▶ **WHAT TO DO**: Repeat the listing in full. Nothing may be added or left out.

▶ **MATERIAL**:
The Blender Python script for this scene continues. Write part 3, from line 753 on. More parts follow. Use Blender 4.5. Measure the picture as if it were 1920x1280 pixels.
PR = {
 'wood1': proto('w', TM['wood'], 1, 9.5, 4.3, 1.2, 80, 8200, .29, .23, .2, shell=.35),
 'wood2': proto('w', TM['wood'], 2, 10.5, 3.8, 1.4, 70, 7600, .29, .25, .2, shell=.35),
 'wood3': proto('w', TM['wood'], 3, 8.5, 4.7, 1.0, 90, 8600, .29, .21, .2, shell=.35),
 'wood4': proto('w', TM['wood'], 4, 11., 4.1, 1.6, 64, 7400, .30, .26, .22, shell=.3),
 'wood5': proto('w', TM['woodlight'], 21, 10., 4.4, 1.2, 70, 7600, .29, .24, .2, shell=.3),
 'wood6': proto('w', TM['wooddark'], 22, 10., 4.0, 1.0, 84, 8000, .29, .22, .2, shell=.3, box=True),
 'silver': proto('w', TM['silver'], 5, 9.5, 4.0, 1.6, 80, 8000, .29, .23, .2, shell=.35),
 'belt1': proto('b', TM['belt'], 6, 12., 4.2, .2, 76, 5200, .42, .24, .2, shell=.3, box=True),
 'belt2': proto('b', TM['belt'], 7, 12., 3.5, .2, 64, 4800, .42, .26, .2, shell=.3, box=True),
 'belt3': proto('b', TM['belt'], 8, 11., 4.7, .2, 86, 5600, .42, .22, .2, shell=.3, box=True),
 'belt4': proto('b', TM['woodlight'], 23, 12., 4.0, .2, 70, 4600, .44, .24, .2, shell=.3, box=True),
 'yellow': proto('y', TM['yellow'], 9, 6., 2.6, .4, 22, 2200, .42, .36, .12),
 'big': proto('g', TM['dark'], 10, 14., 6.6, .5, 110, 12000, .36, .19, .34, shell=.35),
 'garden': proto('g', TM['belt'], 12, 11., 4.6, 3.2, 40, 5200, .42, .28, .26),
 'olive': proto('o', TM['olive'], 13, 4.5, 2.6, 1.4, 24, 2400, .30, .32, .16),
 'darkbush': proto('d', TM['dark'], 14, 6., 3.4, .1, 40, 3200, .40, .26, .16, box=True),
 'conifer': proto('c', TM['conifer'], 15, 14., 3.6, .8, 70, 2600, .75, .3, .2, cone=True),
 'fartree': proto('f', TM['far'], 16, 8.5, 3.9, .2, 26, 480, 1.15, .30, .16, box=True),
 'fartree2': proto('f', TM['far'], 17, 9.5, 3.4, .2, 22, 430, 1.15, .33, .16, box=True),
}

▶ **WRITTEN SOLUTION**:
The Blender Python script for this scene continues. Write part 3, from line 753 on. More parts follow. Use Blender 4.5. Measure the picture as if it were 1920x1280 pixels.
PR = {
 'wood1': proto('w', TM['wood'], 1, 9.5, 4.3, 1.2, 80, 8200, .29, .23, .2, shell=.35),
 'wood2': proto('w', TM['wood'], 2, 10.5, 3.8, 1.4, 70, 7600, .29, .25, .2, shell=.35),
 'wood3': proto('w', TM['wood'], 3, 8.5, 4.7, 1.0, 90, 8600, .29, .21, .2, shell=.35),
 'wood4': proto('w', TM['wood'], 4, 11., 4.1, 1.6, 64, 7400, .30, .26, .22, shell=.3),
 'wood5': proto('w', TM['woodlight'], 21, 10., 4.4, 1.2, 70, 7600, .29, .24, .2, shell=.3),
 'wood6': proto('w', TM['wooddark'], 22, 10., 4.0, 1.0, 84, 8000, .29, .22, .2, shell=.3, box=True),
 'silver': proto('w', TM['silver'], 5, 9.5, 4.0, 1.6, 80, 8000, .29, .23, .2, shell=.35),
 'belt1': proto('b', TM['belt'], 6, 12., 4.2, .2, 76, 5200, .42, .24, .2, shell=.3, box=True),
 'belt2': proto('b', TM['belt'], 7, 12., 3.5, .2, 64, 4800, .42, .26, .2, shell=.3, box=True),
 'belt3': proto('b', TM['belt'], 8, 11., 4.7, .2, 86, 5600, .42, .22, .2, shell=.3, box=True),
 'belt4': proto('b', TM['woodlight'], 23, 12., 4.0, .2, 70, 4600, .44, .24, .2, shell=.3, box=True),
 'yellow': proto('y', TM['yellow'], 9, 6., 2.6, .4, 22, 2200, .42, .36, .12),
 'big': proto('g', TM['dark'], 10, 14., 6.6, .5, 110, 12000, .36, .19, .34, shell=.35),
 'garden': proto('g', TM['belt'], 12, 11., 4.6, 3.2, 40, 5200, .42, .28, .26),
 'olive': proto('o', TM['olive'], 13, 4.5, 2.6, 1.4, 24, 2400, .30, .32, .16),
 'darkbush': proto('d', TM['dark'], 14, 6., 3.4, .1, 40, 3200, .40, .26, .16, box=True),
 'conifer': proto('c', TM['conifer'], 15, 14., 3.6, .8, 70, 2600, .75, .3, .2, cone=True),
 'fartree': proto('f', TM['far'], 16, 8.5, 3.9, .2, 26, 480, 1.15, .30, .16, box=True),
 'fartree2': proto('f', TM['far'], 17, 9.5, 3.4, .2, 22, 430, 1.15, .33, .16, box=True),
}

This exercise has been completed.